An examination of all the circumstances of the transfers reveals a girl 24 years of age transferring her interest in a trust created for her benefit and a group of securities which she owned outright to her father, who, on the same day, transferred the same property into a trust for her benefit. Under the trust she was to receive the income from the properties for life and she held a general power of appointment, exercisable by will, over the remainder. Thus, she retained the essential elements of complete ownership of the property. There is no evidence that decedent had any intention of making an unqualified gift of any of the property to her father. We think that in substance and reality decedent was the settlor of the trust and that her father acted only as her agent in its creation. Cf. Lehman v. Commissioner, 109 Fed.(2d) 99; certiorari denied, 310 U.S. 637; Estate of Frederick S. Fish, 45 B.T.A. 120; Lorenz Iversen, 3 T.C. 756; Estate of George W. Sweeney, 4 T.C. 265; affd., 152 Fed.(2d) 102.
Having concluded that decedent was in substance and reality the settlor of the trust of June 30, 1926, it follows that the value of the corpus is includible in her gross estate because it was property in which she retained the right for life to designate the remaindermen of the trust after her death within the meaning of section 811(c), Internal Revenue Code. Fidelity-Philadelphia Trust Co. v. Rothensies, 324 U.S. 108.

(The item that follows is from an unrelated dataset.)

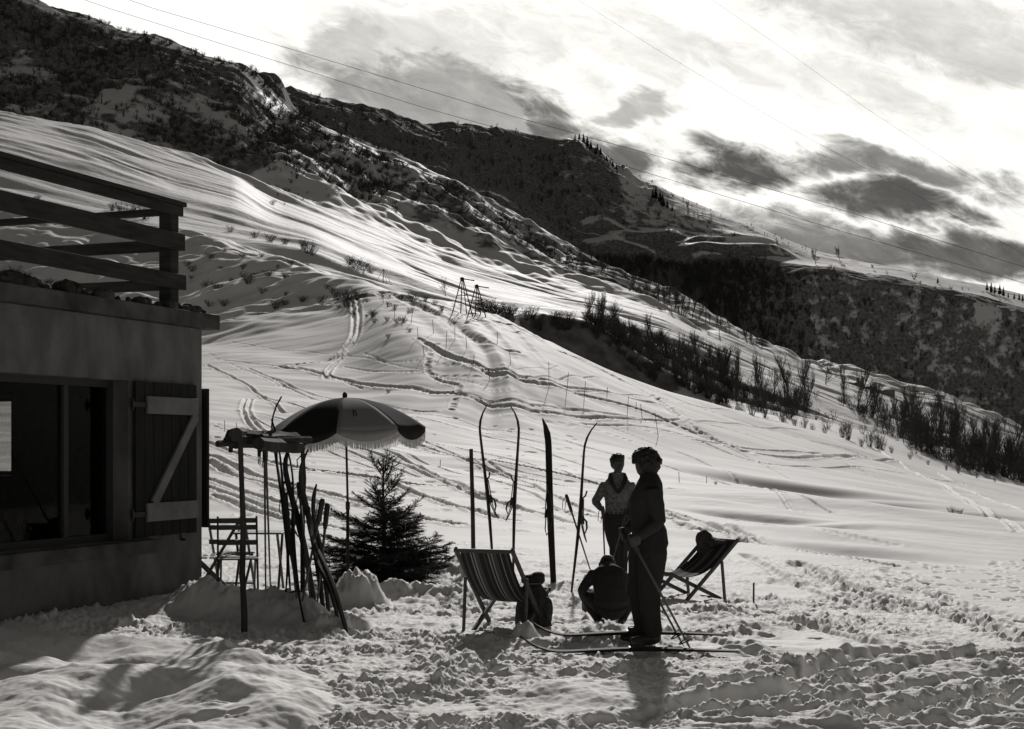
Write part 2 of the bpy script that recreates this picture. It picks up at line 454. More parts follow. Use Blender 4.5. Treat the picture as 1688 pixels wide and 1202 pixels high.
    if k.any():
        x, y = X[k], Y[k]; kk = .3 + 1.4 * sstep(50, 75, y) * (1 - sstep(650, 950, u[k]))
        z[k] += a[k] * (1 - .45 * sstep(800, 1050, u[k])) * (.24 * fbm(x / 30 + .03 * y, (y + kk * x) / (6 + 3.5 * kk), 2, 101) + .075 * perlin(x / 5, (y + .3 * x) / 2.2, 103) + .025 * perlin(x / 1.6, (y + .2 * x) / .8, 104))
        # rough broken ground on the left knoll
        kn = sstep(88, 112, y) * (1 - sstep(480, 700, u[k]))
        z[k] += a[k] * kn * (.9 * fbm(x / 11, (y + .5 * x) / 6, 3, 111) + .25 * perlin(x / 2.2, y / 1.6, 113))
    a = sstep(200, 250, Y) * (1 - sstep(480, 620, Y))
    k = a > 0
    if k.any():
        x, y = X[k], Y[k]
        st = fbm(x / 95 + .004 * y + .25 * perlin(x / 60, y / 50, 128), (y + .26 * x) / 19 + .35 * perlin(x / 45, y / 40, 129), 3, 121, .5) * (.45 + .9 * sstep(-.4, .5, perlin(x / 70, y / 45, 130)))
        z[k] += a[k] * (1.5 * st + .20 * perlin(x / 34, (y + .3 * x) / 7.5, 124) + .05 * perlin(x / 4, y / 3, 126) + .10 * perlin(x / 10, (y + .3 * x) / 2.5, 125))
        g = np.abs(perlin(x / 42 + .01 * y, (y + .45 * x) / 26, 127))
        z[k] += -a[k] * 1.5 * np.exp(-(g / .10) ** 2) * sstep(600, 760, u[k])
    a = sstep(440, 520, Y) * (1 - sstep(760, 800, Y))
    k = a > 0
    if k.any():
        x, y = X[k], Y[k]
        edge = 1 - .75 * np.exp(-((y - 620) / 22) ** 2)
        z[k] += a[k] * edge * (4.5 * fbm(x / 42, (y + .5 * x) / 38, 4, 131, .5) + .8 * perlin(x / 5, y / 5, 135))
    a = sstep(850, 930, Y) * (1 - sstep(1400, 1600, Y))
    k = a > 0
    if k.any():
        x, y = X[k], Y[k]
        n1 = fbm(x / 70, y / 55, 5, 141, .52)
        rg = 1 - np.abs(fbm(x / 48 + .3 * n1, y / 90, 3, 151)) * 1.6
        z[k] += a[k] * (7 * n1 + 5 * rg * sstep(1000, 1100, y)) * (1 - .8 * np.exp(-((y - 1180) / 25) ** 2)) * (1 - .82 * sstep(1010, 1120, u[k]) * sstep(1015, 1045, y)) * (1 - .5 * sstep(920, 980, u[k]) * (1 - sstep(1050, 1100, y)))
    for P, w, h in LEDGE:
        k = np.nonzero((X > P[:, 0].min() - 3 * w) & (X < P[:, 0].max() + 3 * w) & (Y > P[:, 1].min() - 4 * w) & (Y < P[:, 1].max() + 4 * w))
        if not len(k[0]): continue
        x, y = X[k], Y[k]; yl = np.interp(x, P[:, 0], P[:, 1])
        e = (y - yl); en = sstep(P[0, 0] - w, P[0, 0] + 2 * w, x) * (1 - sstep(P[-1, 0] - 2 * w, P[-1, 0] + w, x))
        z[k] += en * h * np.exp(-np.where(e > 0, e / (w * 1.8), e / (w * .6)) ** 2)
    return z

def gz(x, y):
    """ground height under one point"""
    X = np.array([x], float); Y = np.array([y], float)
    return float(detail(X, Y, base_z(X, Y))[0])
def gp(u, v, ymin=0, sink=0.0):
    x, y = at(u, v, ymin)
    return Vector((x, y, gz(x, y) - sink))

# ------------------------------------------------------------------ materials
def mat(name, col, rough=.7, spec=.3, metal=0.0, noise=None, bump=None, warm=True):
    m = bpy.data.materials.new(name); m.use_nodes = True
    nt = m.node_tree; b = nt.nodes['Principled BSDF']
    c = col if isinstance(col, tuple) else (col * 1.0, col * .985, col * .955)
    b.inputs['Base Color'].default_value = (*c, 1)
    b.inputs['Roughness'].default_value = rough
    b.inputs['Specular IOR Level'].default_value = spec
    b.inputs['Metallic'].default_value = metal
    tc = nt.nodes.new('ShaderNodeTexCoord')
    if noise:
        sc_, amt, stretch = noise
        mp = nt.nodes.new('ShaderNodeMapping'); mp.inputs['Scale'].default_value = stretch
        nz = nt.nodes.new('ShaderNodeTexNoise'); nz.inputs['Scale'].default_value = sc_; nz.inputs['Detail'].default_value = 5
        nt.links.new(tc.outputs['Object'], mp.inputs['Vector']); nt.links.new(mp.outputs[0], nz.inputs['Vector'])
        r = nt.nodes.new('ShaderNodeValToRGB')
        r.color_ramp.elements[0].position = .3; r.color_ramp.elements[1].position = .7
        r.color_ramp.elements[0].color = (*[x * (1 - amt) for x in c], 1); r.color_ramp.elements[1].color = (*[min(1, x * (1 + amt)) for x in c], 1)
        nt.links.new(nz.outputs['Fac'], r.inputs[0]); nt.links.new(r.outputs[0], b.inputs['Base Color'])
    if bump:
        sc_, st, dist = bump
        nz = nt.nodes.new('ShaderNodeTexNoise'); nz.inputs['Scale'].default_value = sc_; nz.inputs['Detail'].default_value = 6
        nt.links.new(tc.outputs['Object'], nz.inputs['Vector'])
        bp = nt.nodes.new('ShaderNodeBump'); bp.inputs['Strength'].default_value = st; bp.inputs['Distance'].default_value = dist
        nt.links.new(nz.outputs['Fac'], bp.inputs['Height']); nt.links.new(bp.outputs[0], b.inputs['Normal'])
    return m

def snow_material(name, scrub=False):
    m = bpy.data.materials.new(name); m.use_nodes = True
    nt = m.node_tree; b = nt.nodes['Principled BSDF']
    b.inputs['Base Color'].default_value = (.76, .752, .73, 1)
    b.inputs['Roughness'].default_value = .75
    b.inputs['Specular IOR Level'].default_value = .10
    tc = nt.nodes.new('ShaderNodeTexCoord')
    n1 = nt.nodes.new('ShaderNodeTexNoise'); n1.inputs['Scale'].default_value = 28 if not scrub else .8; n1.inputs['Detail'].default_value = 5
    nt.links.new(tc.outputs['Object'], n1.inputs['Vector'])
    bp = nt.nodes.new('ShaderNodeBump'); bp.inputs['Strength'].default_value = .3 if not scrub else .5; bp.inputs['Distance'].default_value = .012 if not scrub else .25
    nt.links.new(n1.outputs['Fac'], bp.inputs['Height']); nt.links.new(bp.outputs[0], b.inputs['Normal'])
    if scrub:                                       # bare rock and brushwood ground where the land cover says so
        at_ = nt.nodes.new('ShaderNodeAttribute'); at_.attribute_name = 'cover'
        n2 = nt.nodes.new('ShaderNodeTexNoise'); n2.inputs['Scale'].default_value = .11; n2.inputs['Detail'].default_value = 9; n2.inputs['Roughness'].default_value = .68
        nt.links.new(tc.outputs['Object'], n2.inputs['Vector'])
        su = nt.nodes.new('ShaderNodeMath'); su.operation = 'ADD'
        nt.links.new(at_.outputs['Fac'], su.inputs[0]); nt.links.new(n2.outputs['Fac'], su.inputs[1])
        r = nt.nodes.new('ShaderNodeValToRGB'); r.color_ramp.elements[0].position = .90; r.color_ramp.elements[1].position = 1.10
        nt.links.new(su.outputs[0], r.inputs[0])
        n3 = nt.nodes.new('ShaderNodeTexNoise'); n3.inputs['Scale'].default_value = .5; n3.inputs['Detail'].default_value = 6
        nt.links.new(tc.outputs['Object'], n3.inputs['Vector'])
        rk = nt.nodes.new('ShaderNodeValToRGB'); rk.color_ramp.elements[0].position = .3; rk.color_ramp.elements[1].position = .75
        rk.color_ramp.elements[0].color = (.10, .098, .095, 1); rk.color_ramp.elements[1].color = (.34, .332, .325, 1)
        nt.links.new(n3.outputs['Fac'], rk.inputs[0])
        mx = nt.nodes.new('ShaderNodeMix'); mx.data_type = 'RGBA'
        nt.links.new(r.outputs[0], mx.inputs[0]); mx.inputs[6].default_value = (.76, .752, .73, 1); nt.links.new(rk.outputs[0], mx.inputs[7])
        nt.links.new(mx.outputs[2], b.inputs['Base Color'])
        rr = nt.nodes.new('ShaderNodeMapRange'); rr.inputs[3].default_value = .70; rr.inputs[4].default_value = .95
        b.inputs['Specular IOR Level'].default_value = .085
        nt.links.new(r.outputs[0], rr.inputs[0]); nt.links.new(rr.outputs[0], b.inputs['Roughness'])
    return m

M = {}
M['snow'] = snow_material('snow')
M['hill'] = snow_material('snow_and_brush', True)
M['bark'] = mat('bark', .05, .9, .1, noise=(6, .5, (1, 1, .2)))
M['twig'] = mat('twig', .085, .9, .1)
M['brush'] = mat('brushwood', .085, .95, .05)
M['conifer'] = mat('conifer', .03, .9, .1)
M['needle'] = mat('spruce_needles', .035, .7, .25, noise=(9, .5, (1, 1, 1)))
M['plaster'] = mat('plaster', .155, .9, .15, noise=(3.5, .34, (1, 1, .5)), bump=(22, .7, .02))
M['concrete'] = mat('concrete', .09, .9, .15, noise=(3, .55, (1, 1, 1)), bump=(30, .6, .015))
M['railwood'] = mat('rail_wood', .035, .8, .2, noise=(3, .4, (1, 1, 8)), bump=(30, .4, .006))
M['shutter'] = mat('shutter_wood', .018, .75, .2, noise=(5, .35, (6, 6, .5)), bump=(25, .4, .005))
M['batten'] = mat('shutter_batten', .19, .75, .2, noise=(5, .2, (1, 1, 1)))
M['frame'] = mat('window_frame', .05, .6, .3)
M['glass'] = mat('window_glass', .012, .06, .6)
M['curtain'] = mat('window_curtain', .05, .9, .1, noise=(2, .4, (8, 8, .3)))
M['iron'] = mat('dark_iron', .04, .5, .4, .6)
M['clod'] = mat('earth_clods', .07, .95, .05, noise=(4, .6, (1, 1, 1)), bump=(12, 1, .05))
M['oldwood'] = mat('weathered_wood', .045, .85, .15, noise=(4, .5, (4, 4, .5)), bump=(22, .6, .008))
M['ski'] = mat('varnished_ski', .020, .75, .12, noise=(5, .35, (6, 6, .4)))
M['skibase'] = mat('pale_ski_edge', .22, .4, .5)
M['leather'] = mat('leather_strap', .035, .6, .3)
M['steel'] = mat('steel', .30, .3, .6, .8)
M['bamboo'] = mat('bamboo_pole', .13, .5, .4)
M['chairwood'] = mat('chair_wood', .07, .65, .3, noise=(5, .3, (1, 1, 4)))
M['garden'] = mat('painted_chair', .05, .5, .45)
M['cloth_dark'] = mat('dark_canvas', .055, .9, .1, noise=(12, .3, (1, 1, 1)), bump=(70, .3, .004))
M['hair'] = mat('dark_hair', .018, .6, .3, bump=(45, .9, .02))
M['skin'] = mat('skin', .06, .6, .3)
M['jumper'] = mat('grey_jumper', .13, .95, .08, noise=(26, .5, (1, 1, 1)), bump=(120, .5, .004))
M['jacket'] = mat('dark_jacket', .035, .9, .1, bump=(18, .5, .01))
M['trouser'] = mat('dark_trousers', .03, .9, .1, bump=(14, .5, .012))
M['collar'] = mat('pale_collar', .14, .9, .1)
M['boot'] = mat('ski_boot', .03, .45, .4)
M['cable'] = mat('cable', .03, 1.0, .0)
M['stone'] = mat('rubble_stone', .18, .9, .1, noise=(1.2, .4, (1, 1, 1)), bump=(3, .8, .1))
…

Retention of the power by decedent to alter or amend the interests of the trust through exercise of the general power of appointment to designate the remaindermen and to define the interests which they might take at or after the death is enough to make the corpus of the trust includible in decedent's estate under the provisions of section 811(d)(2), Internal Revenue Code. Cf. Commissioner v. Chase National Bank of New York, 82 Fed.(2d) 157; certiorari denied, 299 U.S. 552; Holderness v. Commissioner, 86 Fed.(2d) 137; Chickering v. Commissioner, 118 Fed.(2d) 254; certiorari denied, 314 U.S. 636; Brown v. Commissioner, 119 Fed.(2d) 983; Millard v. Maloney, 121 Fed.(2d) 257; certiorari denied, 314 U.S. 636.
We conclude that respondent was correct in including the value of the corpus of the trust of June 30, 1926, in decedent's gross estate for estate tax purposes.
Decision will be entered for the respondent.